Senior Aquib Yacoob, who attended the gathering, said the presence of faculty addressing the campus showed that students’ voices were listened to.

“Student input was heard in this,” he said. “Student input was heard in the creation of a space next week. So I’m very glad to see that happen. I think it’s crucial that student involvement continues to be a part of this conversation.”

Yacoob said he is both “very, very” excited, but cautious about a public dialogue planned for next Tuesday.

“I’m excited about the teach-in happening on Tuesday, but I’m cautious about whether we’re going to discuss the things that need to be discussed,” he said.

Associate Dean of Students Tashia Bradley told the crowd that those who have been holding the protests and pushing for conversations on race, cultural identity and sexual orientation have given the campus a gift.
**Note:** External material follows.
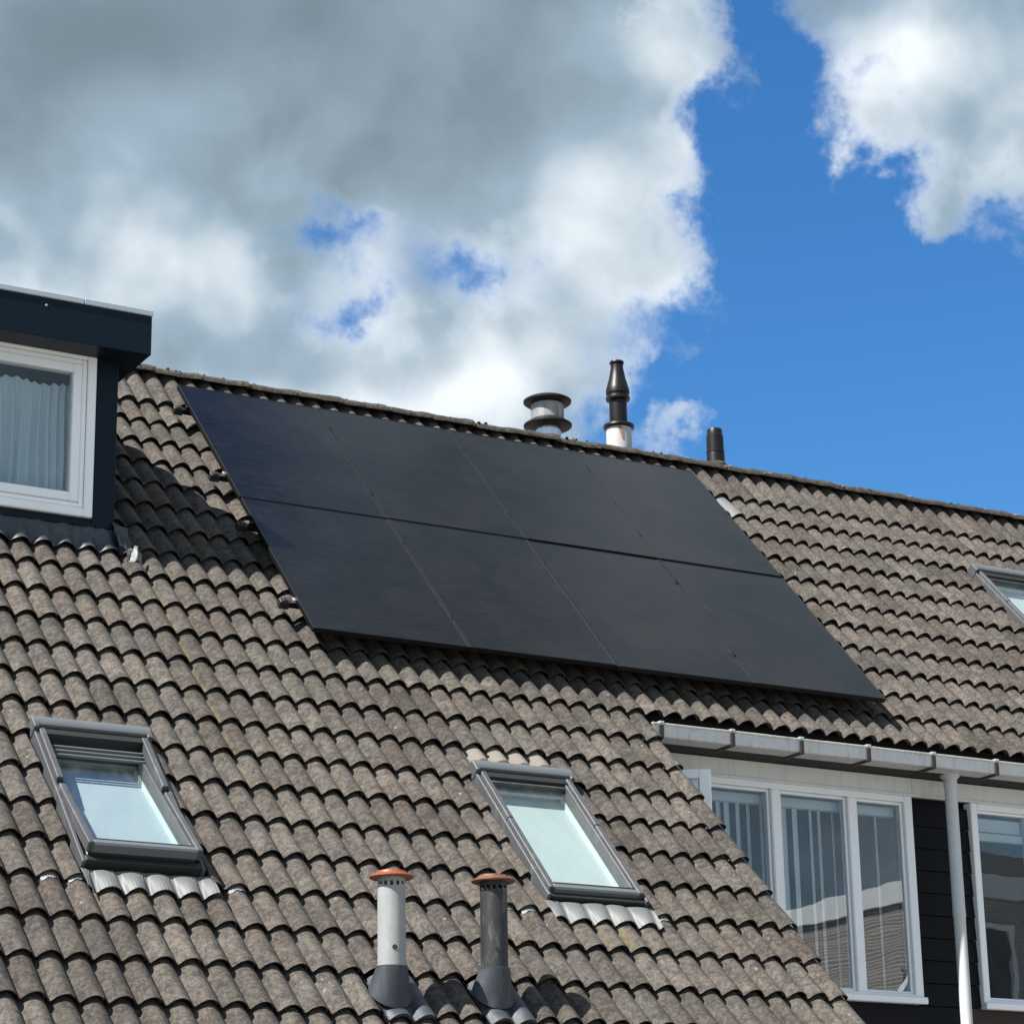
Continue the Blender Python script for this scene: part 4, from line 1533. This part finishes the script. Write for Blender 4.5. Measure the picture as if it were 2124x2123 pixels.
# barge board climbing to the taller part
mb = MB()
q = [(17.9, oy + 0.14, 6.85), (19.1, oy + 0.14, 8.85), (19.1, oy + 0.14, 9.15), (17.7, oy + 0.14, 6.85)]
q += [(x, y - 0.12, z) for x, y, z in q]
mb.add(q, [(0, 1, 2, 3), (7, 6, 5, 4), (0, 4, 5, 1), (2, 6, 7, 3), (1, 5, 6, 2), (0, 3, 7, 4)])
mb.build('barge_board', 'white', house)
mb = MB()
q = [(21.42, oy + 0.2, 8.05), (25.6, oy + 0.2, 8.05), (25.6, oy - 2.8, 10.6), (21.42, oy - 2.8, 10.6)]
q += [(x, y - 0.05, z - 0.12) for x, y, z in q]
mb.add(q, [(0, 1, 2, 3), (7, 6, 5, 4), (0, 4, 5, 1), (2, 6, 7, 3), (1, 5, 6, 2), (0, 3, 7, 4)])
mb.build('roof', 'far_roof', house)
ybox(21.42, 25.6, oy + 0.02, oy + 0.22, 7.84, 8.04, 'gutter', 'white', house)
for (xa, xb, za, zb) in ((19.85, 20.65, 7.35, 8.75), (22.2, 23.2, 6.2, 7.5)):
    mb = MB()
    frame_ring(mb, xa, xb, za - Z0, zb - Z0, 0.10, oy + 0.005, oy + 0.08)
    w = mb.build('window', 'white', house)
    ybox(xa + 0.09, xb - 0.09, oy + 0.006, oy + 0.02, za + 0.09, zb - 0.09, 'pane', 'sky_dark', w, 0)

house.location.x += SX
house.location.z -= 0.45
# ------------------------------------------------------------------ tufts of moss in the tile valleys
rnd = random.Random(21)
for (rf, ua, ub, rows_, cnt) in ((roofA, -2.6, 2.3, range(0, 14), 90), (roofB, 4.8, 8.2, range(-7, 3), 40)):
    mo = MB()
    for k in range(cnt):
        row = rnd.choice(list(rows_))
        w = math.floor((rnd.uniform(ua, ub) - U0) / WV) + rnd.uniform(0.36, 0.62)
        uu = U0 + w * WV
        ss = S0 + row * GA + rnd.uniform(0.012, 0.05)
        if any(a - 0.05 < uu < b + 0.05 and 4.7 < ss < 6.3 for a, b in SKYLIGHTS) or (uu > -0.1 and ss < 3.6 and rf is roofA) or (uu < -1.0 and ss < 2.6):
            continue
        r_ = rnd.uniform(0.004, 0.011)
        c = RP(uu, ss, wave(w) - LIP * 0.95 + 0.001)
        mo.lathe(c, [(r_ * 0.9, -0.003), (r_, r_ * 0.3), (r_ * 0.6, r_ * 0.8), (0.001, r_)], 6, axis=NR, X=EX)
    o = mo.build('moss', 'moss', rf, True)
    o['kind'] = 'stuff'
print('TILES', nA, nB)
She said for some, the teach-in and dine-in will continue conversations they have been having all year, while for others it will bring them into the conversation for the first time.

“For those who have not been in the conversation, it may feel really awkward to start talking about these things,” said Bradley. “Because you might not feel as though you have the capital to be able to have the conversation. That’s OK. If you’re serious about this you’ll stay in the fight. You’ll stay in the dialogue.”

Senior Tionna Haynes, president of Students Organized for Black and Hispanic Unity, said that before hearing the speeches she wasn’t sure to what extent the faculty would tackle the issues in their talks.

“I think many of the students are surprised, refreshed and rejuvenated by the fact that they discussed white privilege and called out white students here but not called out in a negative way. They were called out in a socially responsible kind of way and were told it was important to care about this,” she said.

Senior Joseph Whitfield agreed and said he had not been expecting there to be such a strong call to action during the addresses and had not been expecting such a large turnout.

“I don’t think any of us were expecting that big of a crowd,” he said. “That was rejuvenating and refreshing to be having that conversation. They said it’s been something we’ve been talking about all year long, but for us it’s been four years.”